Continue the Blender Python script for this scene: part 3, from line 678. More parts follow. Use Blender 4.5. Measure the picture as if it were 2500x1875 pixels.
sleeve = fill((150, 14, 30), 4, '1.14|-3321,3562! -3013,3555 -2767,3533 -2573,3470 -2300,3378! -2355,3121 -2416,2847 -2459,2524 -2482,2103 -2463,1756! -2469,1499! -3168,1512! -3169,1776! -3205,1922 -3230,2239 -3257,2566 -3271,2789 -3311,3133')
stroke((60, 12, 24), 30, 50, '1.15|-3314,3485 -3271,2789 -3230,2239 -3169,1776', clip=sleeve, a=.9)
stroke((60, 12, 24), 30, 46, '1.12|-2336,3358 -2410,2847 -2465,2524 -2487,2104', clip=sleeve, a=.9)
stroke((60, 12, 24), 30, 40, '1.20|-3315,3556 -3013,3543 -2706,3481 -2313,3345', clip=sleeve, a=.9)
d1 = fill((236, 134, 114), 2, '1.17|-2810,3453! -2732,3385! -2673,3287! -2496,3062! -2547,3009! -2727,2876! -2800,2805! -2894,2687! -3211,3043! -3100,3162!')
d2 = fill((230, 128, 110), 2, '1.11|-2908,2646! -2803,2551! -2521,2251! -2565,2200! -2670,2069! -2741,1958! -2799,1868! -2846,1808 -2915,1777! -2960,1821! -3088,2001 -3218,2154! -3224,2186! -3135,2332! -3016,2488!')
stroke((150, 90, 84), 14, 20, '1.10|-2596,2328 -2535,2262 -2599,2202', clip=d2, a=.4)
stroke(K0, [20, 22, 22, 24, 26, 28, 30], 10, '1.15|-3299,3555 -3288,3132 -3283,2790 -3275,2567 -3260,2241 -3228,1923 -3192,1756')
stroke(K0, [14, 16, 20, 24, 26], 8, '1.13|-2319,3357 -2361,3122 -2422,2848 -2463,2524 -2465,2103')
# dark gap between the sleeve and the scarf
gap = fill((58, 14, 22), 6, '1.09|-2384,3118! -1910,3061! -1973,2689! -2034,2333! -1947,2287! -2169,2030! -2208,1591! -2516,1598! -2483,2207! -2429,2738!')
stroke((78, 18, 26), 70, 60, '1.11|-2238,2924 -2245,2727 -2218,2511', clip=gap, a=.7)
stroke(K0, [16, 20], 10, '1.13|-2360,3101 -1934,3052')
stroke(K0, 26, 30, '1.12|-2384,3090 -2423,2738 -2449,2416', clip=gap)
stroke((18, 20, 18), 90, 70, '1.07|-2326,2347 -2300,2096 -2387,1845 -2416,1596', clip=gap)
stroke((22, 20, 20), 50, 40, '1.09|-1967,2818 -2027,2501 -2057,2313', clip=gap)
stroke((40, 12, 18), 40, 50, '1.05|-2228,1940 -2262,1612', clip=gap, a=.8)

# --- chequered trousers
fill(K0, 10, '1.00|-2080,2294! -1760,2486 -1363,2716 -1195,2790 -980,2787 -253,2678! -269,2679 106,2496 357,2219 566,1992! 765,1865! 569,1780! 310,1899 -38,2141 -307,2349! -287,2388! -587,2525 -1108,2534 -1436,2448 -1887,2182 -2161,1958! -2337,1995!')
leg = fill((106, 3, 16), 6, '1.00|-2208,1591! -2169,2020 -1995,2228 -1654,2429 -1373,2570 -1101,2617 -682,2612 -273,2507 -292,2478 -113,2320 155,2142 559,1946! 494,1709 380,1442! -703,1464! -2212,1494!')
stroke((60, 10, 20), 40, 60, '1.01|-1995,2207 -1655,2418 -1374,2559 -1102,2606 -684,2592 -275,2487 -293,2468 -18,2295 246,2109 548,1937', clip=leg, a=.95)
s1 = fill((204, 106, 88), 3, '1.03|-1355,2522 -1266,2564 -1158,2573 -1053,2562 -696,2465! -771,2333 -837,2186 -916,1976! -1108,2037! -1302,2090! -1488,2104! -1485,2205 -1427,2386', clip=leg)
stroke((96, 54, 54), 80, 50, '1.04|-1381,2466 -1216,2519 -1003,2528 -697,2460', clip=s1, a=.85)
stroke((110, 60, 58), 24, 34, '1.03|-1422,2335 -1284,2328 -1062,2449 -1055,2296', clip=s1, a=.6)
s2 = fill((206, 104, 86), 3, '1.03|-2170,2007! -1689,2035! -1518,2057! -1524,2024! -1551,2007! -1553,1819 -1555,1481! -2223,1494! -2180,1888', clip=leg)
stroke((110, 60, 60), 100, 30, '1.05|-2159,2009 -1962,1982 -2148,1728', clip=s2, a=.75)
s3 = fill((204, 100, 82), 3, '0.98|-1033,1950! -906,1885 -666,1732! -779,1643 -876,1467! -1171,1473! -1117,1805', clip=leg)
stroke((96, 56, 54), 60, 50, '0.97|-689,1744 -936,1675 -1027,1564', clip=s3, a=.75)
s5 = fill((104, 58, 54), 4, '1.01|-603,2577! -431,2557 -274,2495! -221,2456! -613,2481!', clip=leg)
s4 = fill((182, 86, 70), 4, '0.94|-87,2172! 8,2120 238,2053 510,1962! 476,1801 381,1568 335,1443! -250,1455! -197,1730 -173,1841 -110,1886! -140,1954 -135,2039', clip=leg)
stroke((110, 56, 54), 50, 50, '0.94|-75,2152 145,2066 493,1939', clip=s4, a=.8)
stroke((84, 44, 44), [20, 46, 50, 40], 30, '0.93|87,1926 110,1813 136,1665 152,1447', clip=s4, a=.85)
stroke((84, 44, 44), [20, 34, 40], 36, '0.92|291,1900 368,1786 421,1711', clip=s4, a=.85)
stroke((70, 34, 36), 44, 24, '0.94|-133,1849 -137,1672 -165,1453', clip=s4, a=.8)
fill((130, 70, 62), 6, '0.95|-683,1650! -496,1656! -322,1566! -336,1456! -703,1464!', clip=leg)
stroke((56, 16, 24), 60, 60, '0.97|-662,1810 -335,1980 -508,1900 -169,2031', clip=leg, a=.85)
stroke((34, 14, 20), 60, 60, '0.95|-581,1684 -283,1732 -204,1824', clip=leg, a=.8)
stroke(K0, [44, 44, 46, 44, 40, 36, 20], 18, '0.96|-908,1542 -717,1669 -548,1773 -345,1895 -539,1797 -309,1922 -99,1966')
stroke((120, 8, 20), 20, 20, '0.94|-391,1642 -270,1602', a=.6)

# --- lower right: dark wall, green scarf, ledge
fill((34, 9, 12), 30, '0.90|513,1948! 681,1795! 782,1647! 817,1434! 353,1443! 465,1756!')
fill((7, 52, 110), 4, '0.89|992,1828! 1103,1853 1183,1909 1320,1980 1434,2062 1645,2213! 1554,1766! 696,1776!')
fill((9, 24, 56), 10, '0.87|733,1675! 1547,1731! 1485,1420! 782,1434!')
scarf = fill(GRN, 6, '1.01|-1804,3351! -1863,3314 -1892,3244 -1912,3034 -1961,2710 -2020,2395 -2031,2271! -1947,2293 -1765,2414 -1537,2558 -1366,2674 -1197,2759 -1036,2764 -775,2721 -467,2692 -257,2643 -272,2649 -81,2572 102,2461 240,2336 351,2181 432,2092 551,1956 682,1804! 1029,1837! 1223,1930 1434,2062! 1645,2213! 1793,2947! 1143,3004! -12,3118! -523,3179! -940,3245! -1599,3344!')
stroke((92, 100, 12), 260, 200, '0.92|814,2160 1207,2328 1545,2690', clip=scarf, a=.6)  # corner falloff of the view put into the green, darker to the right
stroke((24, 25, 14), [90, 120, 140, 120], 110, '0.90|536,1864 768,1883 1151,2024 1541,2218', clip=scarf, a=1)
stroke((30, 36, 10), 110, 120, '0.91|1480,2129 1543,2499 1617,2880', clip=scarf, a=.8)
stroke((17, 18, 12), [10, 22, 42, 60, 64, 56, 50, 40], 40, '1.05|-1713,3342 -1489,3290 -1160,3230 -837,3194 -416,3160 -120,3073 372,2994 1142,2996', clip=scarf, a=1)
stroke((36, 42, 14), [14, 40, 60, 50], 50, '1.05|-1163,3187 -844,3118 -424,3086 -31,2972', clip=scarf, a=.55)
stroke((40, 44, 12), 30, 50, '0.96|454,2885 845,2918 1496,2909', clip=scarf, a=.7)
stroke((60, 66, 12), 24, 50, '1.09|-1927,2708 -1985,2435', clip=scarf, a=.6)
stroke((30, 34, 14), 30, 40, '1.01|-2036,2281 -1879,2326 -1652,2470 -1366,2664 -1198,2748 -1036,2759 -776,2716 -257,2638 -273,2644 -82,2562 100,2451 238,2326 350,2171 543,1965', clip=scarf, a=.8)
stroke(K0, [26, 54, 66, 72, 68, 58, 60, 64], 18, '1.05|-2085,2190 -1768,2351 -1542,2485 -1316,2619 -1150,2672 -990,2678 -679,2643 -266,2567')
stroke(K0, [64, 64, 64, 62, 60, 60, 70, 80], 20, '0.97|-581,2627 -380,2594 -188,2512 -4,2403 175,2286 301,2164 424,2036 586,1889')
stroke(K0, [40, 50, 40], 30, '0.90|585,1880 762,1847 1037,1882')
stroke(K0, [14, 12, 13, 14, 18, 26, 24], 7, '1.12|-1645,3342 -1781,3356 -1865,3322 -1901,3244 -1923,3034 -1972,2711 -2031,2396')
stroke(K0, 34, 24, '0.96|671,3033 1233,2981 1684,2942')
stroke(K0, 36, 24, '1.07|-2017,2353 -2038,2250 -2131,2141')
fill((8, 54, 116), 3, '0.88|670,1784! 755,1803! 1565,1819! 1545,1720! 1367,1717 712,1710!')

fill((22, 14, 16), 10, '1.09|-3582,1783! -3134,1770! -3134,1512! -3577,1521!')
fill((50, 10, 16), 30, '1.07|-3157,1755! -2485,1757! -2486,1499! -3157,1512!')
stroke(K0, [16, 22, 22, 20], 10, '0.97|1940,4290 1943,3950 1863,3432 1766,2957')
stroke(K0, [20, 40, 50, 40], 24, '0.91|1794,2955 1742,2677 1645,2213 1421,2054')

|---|

Task directions ▸ Copy out only the lines running from the beginning of the data to the line with "stroke((40, 12, 18), 40, 50, '1.05|-2228,1940", both ends included.

Task solution ▸
Continue the Blender Python script for this scene: part 3, from line 678. More parts follow. Use Blender 4.5. Measure the picture as if it were 2500x1875 pixels.
sleeve = fill((150, 14, 30), 4, '1.14|-3321,3562! -3013,3555 -2767,3533 -2573,3470 -2300,3378! -2355,3121 -2416,2847 -2459,2524 -2482,2103 -2463,1756! -2469,1499! -3168,1512! -3169,1776! -3205,1922 -3230,2239 -3257,2566 -3271,2789 -3311,3133')
stroke((60, 12, 24), 30, 50, '1.15|-3314,3485 -3271,2789 -3230,2239 -3169,1776', clip=sleeve, a=.9)
stroke((60, 12, 24), 30, 46, '1.12|-2336,3358 -2410,2847 -2465,2524 -2487,2104', clip=sleeve, a=.9)
stroke((60, 12, 24), 30, 40, '1.20|-3315,3556 -3013,3543 -2706,3481 -2313,3345', clip=sleeve, a=.9)
d1 = fill((236, 134, 114), 2, '1.17|-2810,3453! -2732,3385! -2673,3287! -2496,3062! -2547,3009! -2727,2876! -2800,2805! -2894,2687! -3211,3043! -3100,3162!')
d2 = fill((230, 128, 110), 2, '1.11|-2908,2646! -2803,2551! -2521,2251! -2565,2200! -2670,2069! -2741,1958! -2799,1868! -2846,1808 -2915,1777! -2960,1821! -3088,2001 -3218,2154! -3224,2186! -3135,2332! -3016,2488!')
stroke((150, 90, 84), 14, 20, '1.10|-2596,2328 -2535,2262 -2599,2202', clip=d2, a=.4)
stroke(K0, [20, 22, 22, 24, 26, 28, 30], 10, '1.15|-3299,3555 -3288,3132 -3283,2790 -3275,2567 -3260,2241 -3228,1923 -3192,1756')
stroke(K0, [14, 16, 20, 24, 26], 8, '1.13|-2319,3357 -2361,3122 -2422,2848 -2463,2524 -2465,2103')
# dark gap between the sleeve and the scarf
gap = fill((58, 14, 22), 6, '1.09|-2384,3118! -1910,3061! -1973,2689! -2034,2333! -1947,2287! -2169,2030! -2208,1591! -2516,1598! -2483,2207! -2429,2738!')
stroke((78, 18, 26), 70, 60, '1.11|-2238,2924 -2245,2727 -2218,2511', clip=gap, a=.7)
stroke(K0, [16, 20], 10, '1.13|-2360,3101 -1934,3052')
stroke(K0, 26, 30, '1.12|-2384,3090 -2423,2738 -2449,2416', clip=gap)
stroke((18, 20, 18), 90, 70, '1.07|-2326,2347 -2300,2096 -2387,1845 -2416,1596', clip=gap)
stroke((22, 20, 20), 50, 40, '1.09|-1967,2818 -2027,2501 -2057,2313', clip=gap)
stroke((40, 12, 18), 40, 50, '1.05|-2228,1940 -2262,1612', clip=gap, a=.8)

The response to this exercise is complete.